Short exercise:
Below are the records; reproduce all of them exactly but without any images.

Provided information:

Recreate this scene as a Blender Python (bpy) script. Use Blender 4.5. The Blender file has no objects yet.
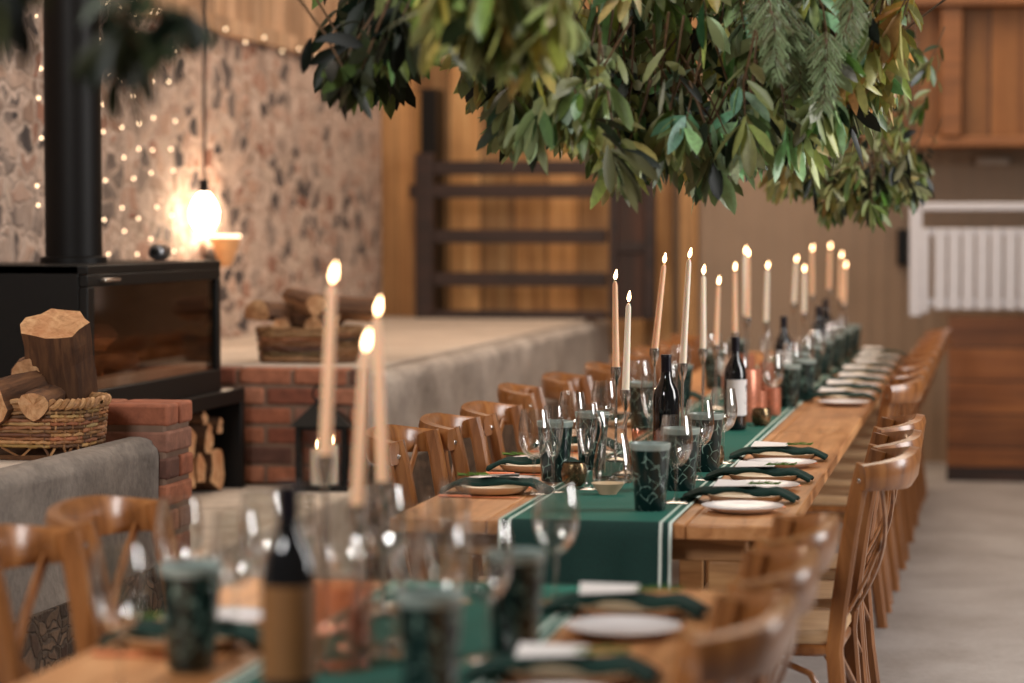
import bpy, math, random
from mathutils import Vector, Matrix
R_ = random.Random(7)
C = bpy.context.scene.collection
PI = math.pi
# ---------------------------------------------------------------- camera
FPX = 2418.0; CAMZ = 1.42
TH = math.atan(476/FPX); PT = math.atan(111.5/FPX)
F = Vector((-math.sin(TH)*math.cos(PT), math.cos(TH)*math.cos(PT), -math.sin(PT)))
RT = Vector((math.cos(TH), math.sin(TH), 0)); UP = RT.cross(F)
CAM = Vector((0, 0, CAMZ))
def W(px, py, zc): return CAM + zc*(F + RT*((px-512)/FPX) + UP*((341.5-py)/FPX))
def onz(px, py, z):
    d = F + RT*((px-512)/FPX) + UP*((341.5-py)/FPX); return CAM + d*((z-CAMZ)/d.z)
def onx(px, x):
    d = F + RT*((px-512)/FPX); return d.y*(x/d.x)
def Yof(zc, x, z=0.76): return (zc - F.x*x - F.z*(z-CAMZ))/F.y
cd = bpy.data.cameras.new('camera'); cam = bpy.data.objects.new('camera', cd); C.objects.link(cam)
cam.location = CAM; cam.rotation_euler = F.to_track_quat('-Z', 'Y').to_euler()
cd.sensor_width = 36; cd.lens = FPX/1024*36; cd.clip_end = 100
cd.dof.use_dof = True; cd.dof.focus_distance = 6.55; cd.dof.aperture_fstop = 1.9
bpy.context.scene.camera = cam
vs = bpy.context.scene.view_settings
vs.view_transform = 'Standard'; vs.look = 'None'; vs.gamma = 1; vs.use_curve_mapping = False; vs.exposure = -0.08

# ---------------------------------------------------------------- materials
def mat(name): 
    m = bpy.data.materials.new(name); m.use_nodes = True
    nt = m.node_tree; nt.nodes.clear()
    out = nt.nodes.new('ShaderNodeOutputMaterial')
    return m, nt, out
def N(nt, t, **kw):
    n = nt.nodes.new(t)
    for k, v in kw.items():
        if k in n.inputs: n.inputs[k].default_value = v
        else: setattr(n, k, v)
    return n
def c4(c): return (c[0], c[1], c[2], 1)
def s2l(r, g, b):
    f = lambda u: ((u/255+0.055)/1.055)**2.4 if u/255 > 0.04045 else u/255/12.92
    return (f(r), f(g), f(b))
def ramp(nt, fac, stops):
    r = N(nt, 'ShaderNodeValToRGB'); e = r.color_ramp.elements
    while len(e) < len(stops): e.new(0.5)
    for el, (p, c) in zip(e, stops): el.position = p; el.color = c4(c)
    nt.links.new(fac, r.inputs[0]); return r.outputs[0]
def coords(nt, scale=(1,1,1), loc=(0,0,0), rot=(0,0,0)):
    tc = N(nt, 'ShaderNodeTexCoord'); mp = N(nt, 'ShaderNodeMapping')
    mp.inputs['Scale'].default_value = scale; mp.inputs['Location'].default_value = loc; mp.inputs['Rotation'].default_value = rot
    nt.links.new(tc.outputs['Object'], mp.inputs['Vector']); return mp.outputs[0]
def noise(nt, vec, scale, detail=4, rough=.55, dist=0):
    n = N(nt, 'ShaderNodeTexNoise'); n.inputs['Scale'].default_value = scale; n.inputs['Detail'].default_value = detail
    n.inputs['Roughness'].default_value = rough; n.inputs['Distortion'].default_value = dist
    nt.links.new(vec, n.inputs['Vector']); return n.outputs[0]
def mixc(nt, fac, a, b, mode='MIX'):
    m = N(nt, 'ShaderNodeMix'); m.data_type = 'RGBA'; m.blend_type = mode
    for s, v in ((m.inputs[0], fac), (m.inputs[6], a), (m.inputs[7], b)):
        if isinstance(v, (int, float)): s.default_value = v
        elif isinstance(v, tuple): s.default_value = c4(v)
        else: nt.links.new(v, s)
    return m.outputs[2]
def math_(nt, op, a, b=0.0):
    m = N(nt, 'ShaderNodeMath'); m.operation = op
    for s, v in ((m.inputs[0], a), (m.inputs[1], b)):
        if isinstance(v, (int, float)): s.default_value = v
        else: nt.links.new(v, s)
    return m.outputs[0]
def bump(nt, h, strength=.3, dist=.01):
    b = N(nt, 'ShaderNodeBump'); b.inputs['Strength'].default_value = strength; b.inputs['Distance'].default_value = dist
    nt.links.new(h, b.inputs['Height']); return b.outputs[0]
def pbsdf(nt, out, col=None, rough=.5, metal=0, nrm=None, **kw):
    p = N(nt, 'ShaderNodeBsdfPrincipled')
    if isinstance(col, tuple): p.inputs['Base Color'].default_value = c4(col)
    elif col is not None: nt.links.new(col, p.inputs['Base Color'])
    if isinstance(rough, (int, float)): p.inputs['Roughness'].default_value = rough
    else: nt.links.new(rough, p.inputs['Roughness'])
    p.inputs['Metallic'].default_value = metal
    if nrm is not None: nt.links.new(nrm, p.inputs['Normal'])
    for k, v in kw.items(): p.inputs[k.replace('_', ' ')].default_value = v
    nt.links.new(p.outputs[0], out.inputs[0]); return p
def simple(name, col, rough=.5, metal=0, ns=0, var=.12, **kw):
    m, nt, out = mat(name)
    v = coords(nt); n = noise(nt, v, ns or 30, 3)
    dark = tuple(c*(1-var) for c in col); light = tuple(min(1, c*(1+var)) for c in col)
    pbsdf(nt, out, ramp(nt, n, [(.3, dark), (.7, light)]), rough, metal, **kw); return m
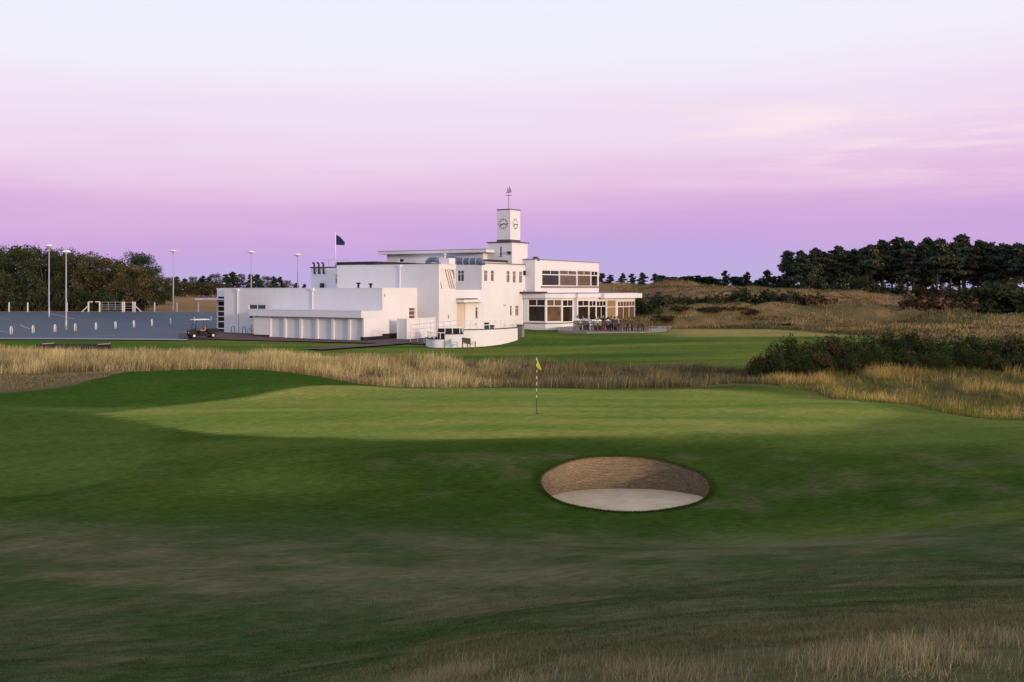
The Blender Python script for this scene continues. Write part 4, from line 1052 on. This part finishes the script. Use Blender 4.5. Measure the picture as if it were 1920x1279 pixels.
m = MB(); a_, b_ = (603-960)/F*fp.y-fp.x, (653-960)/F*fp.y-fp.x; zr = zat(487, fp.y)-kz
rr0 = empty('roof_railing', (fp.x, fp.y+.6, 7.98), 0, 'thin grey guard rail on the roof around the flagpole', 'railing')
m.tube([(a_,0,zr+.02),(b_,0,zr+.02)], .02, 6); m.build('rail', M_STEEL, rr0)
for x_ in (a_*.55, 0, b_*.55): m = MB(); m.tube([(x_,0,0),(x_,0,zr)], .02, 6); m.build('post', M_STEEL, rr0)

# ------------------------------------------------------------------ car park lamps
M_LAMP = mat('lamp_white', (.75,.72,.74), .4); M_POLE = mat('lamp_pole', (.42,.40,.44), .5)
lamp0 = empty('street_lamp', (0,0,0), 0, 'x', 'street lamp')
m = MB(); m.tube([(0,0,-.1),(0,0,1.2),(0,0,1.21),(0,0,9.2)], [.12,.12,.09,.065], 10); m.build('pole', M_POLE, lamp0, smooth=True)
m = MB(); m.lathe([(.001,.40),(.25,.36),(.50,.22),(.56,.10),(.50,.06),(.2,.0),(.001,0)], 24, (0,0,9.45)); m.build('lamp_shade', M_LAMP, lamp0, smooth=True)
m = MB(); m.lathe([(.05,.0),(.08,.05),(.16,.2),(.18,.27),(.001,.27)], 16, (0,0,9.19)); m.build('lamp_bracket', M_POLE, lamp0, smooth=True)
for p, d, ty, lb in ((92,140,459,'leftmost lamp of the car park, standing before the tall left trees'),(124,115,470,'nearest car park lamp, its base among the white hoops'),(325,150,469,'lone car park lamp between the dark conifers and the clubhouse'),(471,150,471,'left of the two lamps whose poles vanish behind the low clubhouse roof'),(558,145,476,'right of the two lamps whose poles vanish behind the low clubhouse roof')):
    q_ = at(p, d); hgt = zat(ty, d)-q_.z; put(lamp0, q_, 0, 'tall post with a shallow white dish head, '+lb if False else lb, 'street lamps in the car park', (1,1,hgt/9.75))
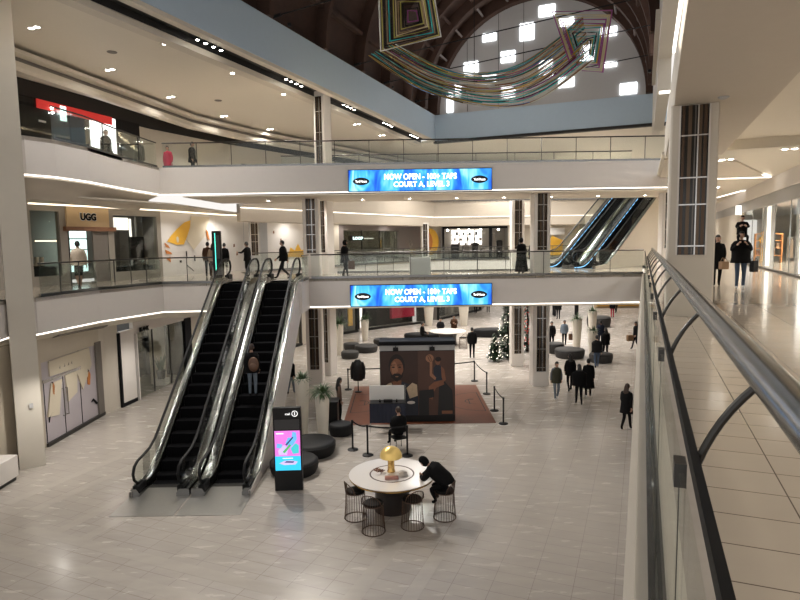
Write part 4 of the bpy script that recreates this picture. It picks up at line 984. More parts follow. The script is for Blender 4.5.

Worked solution:
Recreate this scene as a Blender Python (bpy) script. Use Blender 4.5. The Blender file has no objects yet.
import bpy, math, random
from mathutils import Vector, Matrix
R_ = random.Random(7)
C = bpy.context.scene.collection
PI = math.pi
# ---------------------------------------------------------------- camera
FPX = 2418.0; CAMZ = 1.42
TH = math.atan(476/FPX); PT = math.atan(111.5/FPX)
F = Vector((-math.sin(TH)*math.cos(PT), math.cos(TH)*math.cos(PT), -math.sin(PT)))
RT = Vector((math.cos(TH), math.sin(TH), 0)); UP = RT.cross(F)
CAM = Vector((0, 0, CAMZ))
def W(px, py, zc): return CAM + zc*(F + RT*((px-512)/FPX) + UP*((341.5-py)/FPX))
def onz(px, py, z):
    d = F + RT*((px-512)/FPX) + UP*((341.5-py)/FPX); return CAM + d*((z-CAMZ)/d.z)
def onx(px, x):
    d = F + RT*((px-512)/FPX); return d.y*(x/d.x)
def Yof(zc, x, z=0.76): return (zc - F.x*x - F.z*(z-CAMZ))/F.y
cd = bpy.data.cameras.new('camera'); cam = bpy.data.objects.new('camera', cd); C.objects.link(cam)
cam.location = CAM; cam.rotation_euler = F.to_track_quat('-Z', 'Y').to_euler()
cd.sensor_width = 36; cd.lens = FPX/1024*36; cd.clip_end = 100
cd.dof.use_dof = True; cd.dof.focus_distance = 6.55; cd.dof.aperture_fstop = 1.9
bpy.context.scene.camera = cam
vs = bpy.context.scene.view_settings
vs.view_transform = 'Standard'; vs.look = 'None'; vs.gamma = 1; vs.use_curve_mapping = False; vs.exposure = -0.08

# ---------------------------------------------------------------- materials
def mat(name): 
    m = bpy.data.materials.new(name); m.use_nodes = True
    nt = m.node_tree; nt.nodes.clear()
    out = nt.nodes.new('ShaderNodeOutputMaterial')
    return m, nt, out
def N(nt, t, **kw):
    n = nt.nodes.new(t)
    for k, v in kw.items():
        if k in n.inputs: n.inputs[k].default_value = v
        else: setattr(n, k, v)
    return n
def c4(c): return (c[0], c[1], c[2], 1)
def s2l(r, g, b):
    f = lambda u: ((u/255+0.055)/1.055)**2.4 if u/255 > 0.04045 else u/255/12.92
    return (f(r), f(g), f(b))
def ramp(nt, fac, stops):
    r = N(nt, 'ShaderNodeValToRGB'); e = r.color_ramp.elements
    while len(e) < len(stops): e.new(0.5)
    for el, (p, c) in zip(e, stops): el.position = p; el.color = c4(c)
    nt.links.new(fac, r.inputs[0]); return r.outputs[0]
def coords(nt, scale=(1,1,1), loc=(0,0,0), rot=(0,0,0)):
    tc = N(nt, 'ShaderNodeTexCoord'); mp = N(nt, 'ShaderNodeMapping')
    mp.inputs['Scale'].default_value = scale; mp.inputs['Location'].default_value = loc; mp.inputs['Rotation'].default_value = rot
    nt.links.new(tc.outputs['Object'], mp.inputs['Vector']); return mp.outputs[0]
def noise(nt, vec, scale, detail=4, rough=.55, dist=0):
    n = N(nt, 'ShaderNodeTexNoise'); n.inputs['Scale'].default_value = scale; n.inputs['Detail'].default_value = detail
    n.inputs['Roughness'].default_value = rough; n.inputs['Distortion'].default_value = dist
    nt.links.new(vec, n.inputs['Vector']); return n.outputs[0]
def mixc(nt, fac, a, b, mode='MIX'):
    m = N(nt, 'ShaderNodeMix'); m.data_type = 'RGBA'; m.blend_type = mode
    for s, v in ((m.inputs[0], fac), (m.inputs[6], a), (m.inputs[7], b)):
        if isinstance(v, (int, float)): s.default_value = v
        elif isinstance(v, tuple): s.default_value = c4(v)
        else: nt.links.new(v, s)
    return m.outputs[2]
def math_(nt, op, a, b=0.0):
    m = N(nt, 'ShaderNodeMath'); m.operation = op
    for s, v in ((m.inputs[0], a), (m.inputs[1], b)):
        if isinstance(v, (int, float)): s.default_value = v
        else: nt.links.new(v, s)
    return m.outputs[0]
def bump(nt, h, strength=.3, dist=.01):
    b = N(nt, 'ShaderNodeBump'); b.inputs['Strength'].default_value = strength; b.inputs['Distance'].default_value = dist
    nt.links.new(h, b.inputs['Height']); return b.outputs[0]
def pbsdf(nt, out, col=None, rough=.5, metal=0, nrm=None, **kw):
    p = N(nt, 'ShaderNodeBsdfPrincipled')
    if isinstance(col, tuple): p.inputs['Base Color'].default_value = c4(col)
    elif col is not None: nt.links.new(col, p.inputs['Base Color'])
    if isinstance(rough, (int, float)): p.inputs['Roughness'].default_value = rough
    else: nt.links.new(rough, p.inputs['Roughness'])
    p.inputs['Metallic'].default_value = metal
    if nrm is not None: nt.links.new(nrm, p.inputs['Normal'])
    for k, v in kw.items(): p.inputs[k.replace('_', ' ')].default_value = v
    nt.links.new(p.outputs[0], out.inputs[0]); return p
def simple(name, col, rough=.5, metal=0, ns=0, var=.12, **kw):
    m, nt, out = mat(name)
    v = coords(nt); n = noise(nt, v, ns or 30, 3)
    dark = tuple(c*(1-var) for c in col); light = tuple(min(1, c*(1+var)) for c in col)
    pbsdf(nt, out, ramp(nt, n, [(.3, dark), (.7, light)]), rough, metal, **kw); return m
The Blender Python script for this scene continues. Write part 4, from line 1052 on. This part finishes the script. Use Blender 4.5. Measure the picture as if it were 1920x1279 pixels.
m = MB(); a_, b_ = (603-960)/F*fp.y-fp.x, (653-960)/F*fp.y-fp.x; zr = zat(487, fp.y)-kz
rr0 = empty('roof_railing', (fp.x, fp.y+.6, 7.98), 0, 'thin grey guard rail on the roof around the flagpole', 'railing')
m.tube([(a_,0,zr+.02),(b_,0,zr+.02)], .02, 6); m.build('rail', M_STEEL, rr0)
for x_ in (a_*.55, 0, b_*.55): m = MB(); m.tube([(x_,0,0),(x_,0,zr)], .02, 6); m.build('post', M_STEEL, rr0)

# ------------------------------------------------------------------ car park lamps
M_LAMP = mat('lamp_white', (.75,.72,.74), .4); M_POLE = mat('lamp_pole', (.42,.40,.44), .5)
lamp0 = empty('street_lamp', (0,0,0), 0, 'x', 'street lamp')
m = MB(); m.tube([(0,0,-.1),(0,0,1.2),(0,0,1.21),(0,0,9.2)], [.12,.12,.09,.065], 10); m.build('pole', M_POLE, lamp0, smooth=True)
m = MB(); m.lathe([(.001,.40),(.25,.36),(.50,.22),(.56,.10),(.50,.06),(.2,.0),(.001,0)], 24, (0,0,9.45)); m.build('lamp_shade', M_LAMP, lamp0, smooth=True)
m = MB(); m.lathe([(.05,.0),(.08,.05),(.16,.2),(.18,.27),(.001,.27)], 16, (0,0,9.19)); m.build('lamp_bracket', M_POLE, lamp0, smooth=True)
for p, d, ty, lb in ((92,140,459,'leftmost lamp of the car park, standing before the tall left trees'),(124,115,470,'nearest car park lamp, its base among the white hoops'),(325,150,469,'lone car park lamp between the dark conifers and the clubhouse'),(471,150,471,'left of the two lamps whose poles vanish behind the low clubhouse roof'),(558,145,476,'right of the two lamps whose poles vanish behind the low clubhouse roof')):
    q_ = at(p, d); hgt = zat(ty, d)-q_.z; put(lamp0, q_, 0, 'tall post with a shallow white dish head, '+lb if False else lb, 'street lamps in the car park', (1,1,hgt/9.75))
Write part 4 of the bpy script that recreates this picture. It picks up at line 984. More parts follow. The script is for Blender 4.5.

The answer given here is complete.